Job
Starting at the first line of the data, print each line verbatim up to and including the line bearing "M['whitepaint'], t, True)", omitting pictures.

Data section
###

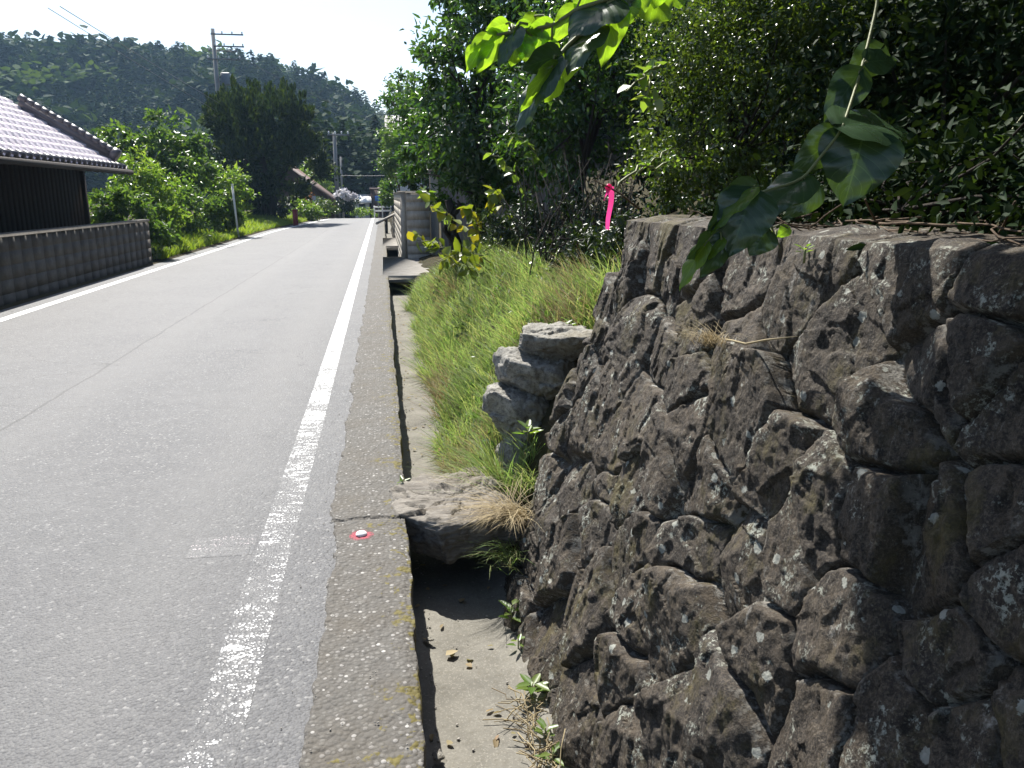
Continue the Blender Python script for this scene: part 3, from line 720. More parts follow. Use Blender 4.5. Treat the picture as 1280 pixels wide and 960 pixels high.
# bridging slabs farther on
def conc_slab(label, y0, y1, x1, z=.015, th=.14):
    mb = MB().box((-.06, y0, z-th), (x1, y1, z), bevel=.015); o = mb.build('ditch_cover', M['slabconc']); tag(o, label, 'slab', 'covers laid over the ditch'); return o
conc_slab('wide concrete slab over the ditch, nearest of the covers', 15.7, 20.6, .95)
conc_slab('smaller concrete slab over the ditch beside the block wall', 25.3, 30.0, .48)
t = thing('plank_bridge', 'tilted board resting on legs over the far ditch', 'board', (.25, 42, -.3))
part(MB().tube([(-.35, 41.5, .16), (.65, 42.6, .62)], .07, 4), 'board', M['slabconc'], t)
part(MB().box((.1, 41.9, -.4), (.22, 42.05, .42)), 'leg', M['darkwood'], t); part(MB().box((.5, 42.2, -.4), (.62, 42.35, .55)), 'leg', M['darkwood'], t)
# survey pin on the kerb
c = atz(452, 672)
t = thing('survey_marker', 'white survey pin ringed with red spray on the kerb', 'marker', (c[0], c[1], .012))
th, rr = np.meshgrid(np.linspace(0, 2*PI, 33), np.linspace(.012, .085, 9), indexing='ij'); rr = rr*(1+.08*np.sin(th*5+1)+.06*np.sin(th*9))
part(MB().grid(c[0]+np.cos(th)*rr, c[1]+np.sin(th)*rr*1.1, np.interp(rr, [0, .05, .08], [.0145, .0135, .006])+fbm((c[0]+np.cos(th)*rr)*14, (c[1]+np.sin(th)*rr)*14, 2, 4)*.012, flip=True), 'red_ring', M['redspray'], t)
u, v = np.meshgrid(np.linspace(0, 2*PI, 20), np.linspace(0, PI/2, 6), indexing='ij')
part(MB().grid(c[0]+.026*np.cos(v)*np.cos(u), c[1]+.026*np.cos(v)*np.sin(u), .016+.016*np.sin(v)), 'pin_head', M['whitepaint'], t, True)

# ================================================================== BLOCK WALLS AND FENCE (right)
def block_wall(name, label, p0, p1, z0, z1, th=.12, course=.2, bl=.4, mat='block', cap=True, seed=1):
    """courses of blocks with recessed joints, one mesh"""
    p0 = np.array(p0, float); p1 = np.array(p1, float); L = np.linalg.norm(p1-p0); a = math.atan2(p1[1]-p0[1], p1[0]-p0[0]); rng = np.random.default_rng(seed)
    mb = MB(); n = max(1, round((z1-z0)/course)); h = (z1-z0)/n; kk = max(1, round(L/bl)); b = L/kk
    mb.box((p0[0], p0[1]-th/2+.003, z0), (p0[0]+L, p0[1]+th/2-.003, z1-.004), a, (*p0, 0))
    for i in range(n):
        for q in range(kk):
            e = rng.uniform(0, .0012)
            mb.box((p0[0]+q*b+.0007, p0[1]-th/2-e, z0+i*h+.0007), (p0[0]+(q+1)*b-.0007, p0[1]+th/2+e, z0+(i+1)*h-.0007), a, (*p0, 0))
    t = thing(name, label, 'wall', (*((p0+p1)/2), z0))
    part(mb, 'wall_face', M[mat], t)
    if cap: part(MB().box((p0[0]-.02, p0[1]-th/2-.025, z1+.001), (p0[0]+L+.02, p0[1]+th/2+.025, z1+.055), a, (*p0, 0), bevel=.008), 'coping', M[mat], t)
    return t
block_wall('block_wall', 'short concrete block wall facing the road user, below the evergreen', (.56, 20), (1.12, 20), -.3, 1.56, .14, mat='blockpale')
block_wall('block_wall', 'concrete block wall running along the ditch behind the corner', (.49, 20.1), (.49, 31), -.4, 1.56, .14, mat='blockpale', seed=2)
t = thing('gate_post', 'square concrete post standing at the corner of block wall', 'post', (1.23, 19.95, -.2)); part(MB().box((1.13, 19.84, -.2), (1.33, 20.06, 2.05), bevel=.015), 'shaft', M['blockpale'], t); part(MB().box((1.11, 19.82, 2.052), (1.35, 20.08, 2.11), bevel=.01), 'cap', M['block'], t)
# corrugated sheet fence
t = thing('sheet_fence', 'grey corrugated sheet fence behind the bare trunk', 'fence', (2.3, 18.2, .2))
k = np.linspace(0, 1, 240); fxx = 1.38+k*2.2; fyy = 19.9-k*3.6; cor = np.sign(np.sin(k*2*PI*30))*np.abs(np.sin(k*2*PI*30))**.6*.018
FX = np.stack([fxx+cor*.85, fxx+cor*.85], 1); FY = np.stack([fyy+cor*.52, fyy+cor*.52], 1); FZ = np.stack([np.full(240, .1), np.full(240, 1.95)], 1)
part(MB().grid(FX, FY, FZ), 'sheet', M['fence'], t)
for q in (.02, .5, .98): part(MB().tube([(1.41+q*2.2, 19.97-q*3.6, -.1), (1.41+q*2.2, 19.97-q*3.6, 2.0)], .03, 8), 'post', M['steel'], t)
# rubble wall farther along
rk = np.random.default_rng(40); ry_, rz_ = np.meshgrid(np.linspace(31.2, 46, 240), np.linspace(-.4, 1.2, 40), indexing='ij')
vor = np.full(ry_.shape, 9.); v2 = vor.copy()
for _ in range(260):
    a_, b_ = rk.uniform(31, 46.2), rk.uniform(-.5, 1.3); e = np.hypot(ry_-a_, rz_-b_); v2 = np.where(e < vor, vor, np.minimum(v2, e)); vor = np.minimum(vor, e)
rx_ = .44+.2*(rz_+.4)-.07*(1-np.exp(-(v2-vor)/.06))+fbm(ry_*4, rz_*4, 42, 3)*.05
mb = MB().grid(rx_, ry_, rz_); mb.grid(np.stack([rx_[:, -1], rx_[:, -1]+.6], 1), np.stack([ry_[:, -1]]*2, 1), np.stack([rz_[:, -1], rz_[:, -1]+.05], 1)); mb.grid(np.stack([rx_[0], rx_[0]+.6], 1), np.stack([ry_[0]]*2, 1), np.stack([rz_[0]]*2, 1), flip=True)
tag(mb.build('rubble_wall', M['masonry'], None, True, {'stone': rk.random(sum(len(q) for q in mb.v)), 'joint': np.ones(sum(len(q) for q in mb.v))}), 'low rubble wall along the ditch past the block wall', 'wall')

# ================================================================== LEFT HOUSE, ITS BLOCK WALL
block_wall('block_wall', 'long dark block wall in front of the tiled house', (-5.36, 7.0), (-5.36, 19.75), -.05, .93, .14, .19, .4, seed=3)
t = thing('tiled_house', 'dark timber house with glossy tiled roof close to the road', 'house', (-9.6, 13.6, 0))
y0, y1 = 6.5, 19.55
bx = MB(); bx.box((-12.9, y0, 0), (-6.42, y1-.35, 2.25))
for q in range(64):
    yy = y0+q*(y1-.35-y0)/64; bx.box((-6.42, yy+.004, .3), (-6.395, yy+.195, 2.2))
bx.add([(-12.9, y0+.02, 2.25), (-6.42, y0+.02, 2.25), (-9.66, y0+.02, 4.2)], [[0, 1, 2]]); bx.add([(-12.9, y1-.36, 2.25), (-6.42, y1-.36, 2.25), (-9.66, y1-.36, 4.2)], [[0, 2, 1]])
part(bx, 'wall', M['darkwood'], t)
part(MB().box((-6.46, y1-.5, 0), (-6.34, y1-.36, 2.2)), 'post', M['darkwood'], t); part(MB().box((-6.46, 13.0, 0), (-6.35, 13.12, 2.2)), 'post', M['darkwood'], t)
EV = -5.55; RX = -9.66; SL = .62; ze = 2.06; run = EV-RX
def tiles(sgn, name):
    nr = 17; sub = 5; rows = []
    yv = np.arange(y0-.4, y1+.001, .27/8); ph = (yv-y0)/.27*2*PI
    wave = np.maximum(np.sin(ph), -.35)*.028+.01*np.sin(2*ph)
    xs, zs = [], []
    for r in range(nr):
        for f in (0, .5, .97):
            s_ = (r+f)/nr; xs.append(s_); zs.append((1-f)*.042*1.0+0.0)
    xs = np.array(xs); zs = np.array(zs)
    XX = (EV-run*xs)[:, None]+0*yv[None, :]; 
    if sgn < 0: XX = 2*RX-XX
    YY = np.repeat(yv[None, :], len(xs), 0); ZZ = (ze+run*SL*xs+zs)[:, None]+wave[None, :]*.95+np.random.default_rng(8).normal(0, .0035, (len(xs), len(yv)//8+2))[:, (np.arange(len(yv))//8)]
    mb = MB().grid(XX, YY, ZZ, flip=sgn > 0)
    # underside boards
    mb.add([(XX[0, 0], y0-.4, ze-.09), (XX[0, 0], y1, ze-.09), (RX, y1, ze-.09+run*SL), (RX, y0-.4, ze-.09+run*SL)], [[0, 1, 2, 3]])
    # round end tiles along the eave
    e = XX[0, 0]; n = int((y1-y0+.4)/.27)
    return part(mb, name, M['tile'], t, False)
rf = tiles(1, 'roof'); rf2 = tiles(-1, 'roof')
m_ = MB(); m2 = MB()
for q in range(int((y1-y0+.4)/.27)):
    yy = y0+.27*.25+q*.27-.27; a_ = np.linspace(0, 2*PI, 9)[:-1]; m_.tube([(EV+.03, yy, ze+.052), (EV-.10, yy, ze+.052+.10*SL)], .05, 8)
m_.box((EV-.03, y0-.4, ze-.09), (EV+.0, y1, ze+.0))
part(m_, 'eave_tiles', M['shadetile'], rf)
m_ = MB().tube([(EV+.06, y0-.4, ze-.05), (EV+.06, y1, ze-.05)], .055, 8); part(m_, 'gutter', M['darkwood'], t)
m_ = MB().box((RX-.13, y0-.4, ze+run*SL+.0), (RX+.13, y1+.03, ze+run*SL+.30)).tube([(RX, y0-.45, ze+run*SL+.33), (RX, y1+.05, ze+run*SL+.33)], .09, 8); part(m_, 'ridge', M['shadetile'], t)
# descending ridge of stacked tiles by the far verge, with its end tile
def rp(s_, dz): return np.array((EV-run*s_, y1-.16, ze+run*SL*s_+dz))
m_ = MB()
m_.tube([rp(.06, .05), rp(.47, .05)], .13, 4); m_.tube([rp(.05, .15), rp(.48, .15)], .10, 6)
for q in range(13):
    s_ = .055+q*.033; m_.tube([rp(s_, .245), rp(s_+.031, .262)], [.085, .075], 8)
m_.tube([rp(.035, .19), rp(.062, .20)], .155, 10); part(m_, 'verge_ridge', M['shadetile'], t)
part(MB().tube([rp(-.01, -.05)+np.array((0, .18, 0)), rp(1, -.05)+np.array((0, .18, 0))], .05, 4), 'barge_board', M['darkwood'], t)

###

Exercise solution
Continue the Blender Python script for this scene: part 3, from line 720. More parts follow. Use Blender 4.5. Treat the picture as 1280 pixels wide and 960 pixels high.
# bridging slabs farther on
def conc_slab(label, y0, y1, x1, z=.015, th=.14):
    mb = MB().box((-.06, y0, z-th), (x1, y1, z), bevel=.015); o = mb.build('ditch_cover', M['slabconc']); tag(o, label, 'slab', 'covers laid over the ditch'); return o
conc_slab('wide concrete slab over the ditch, nearest of the covers', 15.7, 20.6, .95)
conc_slab('smaller concrete slab over the ditch beside the block wall', 25.3, 30.0, .48)
t = thing('plank_bridge', 'tilted board resting on legs over the far ditch', 'board', (.25, 42, -.3))
part(MB().tube([(-.35, 41.5, .16), (.65, 42.6, .62)], .07, 4), 'board', M['slabconc'], t)
part(MB().box((.1, 41.9, -.4), (.22, 42.05, .42)), 'leg', M['darkwood'], t); part(MB().box((.5, 42.2, -.4), (.62, 42.35, .55)), 'leg', M['darkwood'], t)
# survey pin on the kerb
c = atz(452, 672)
t = thing('survey_marker', 'white survey pin ringed with red spray on the kerb', 'marker', (c[0], c[1], .012))
th, rr = np.meshgrid(np.linspace(0, 2*PI, 33), np.linspace(.012, .085, 9), indexing='ij'); rr = rr*(1+.08*np.sin(th*5+1)+.06*np.sin(th*9))
part(MB().grid(c[0]+np.cos(th)*rr, c[1]+np.sin(th)*rr*1.1, np.interp(rr, [0, .05, .08], [.0145, .0135, .006])+fbm((c[0]+np.cos(th)*rr)*14, (c[1]+np.sin(th)*rr)*14, 2, 4)*.012, flip=True), 'red_ring', M['redspray'], t)
u, v = np.meshgrid(np.linspace(0, 2*PI, 20), np.linspace(0, PI/2, 6), indexing='ij')
part(MB().grid(c[0]+.026*np.cos(v)*np.cos(u), c[1]+.026*np.cos(v)*np.sin(u), .016+.016*np.sin(v)), 'pin_head', M['whitepaint'], t, True)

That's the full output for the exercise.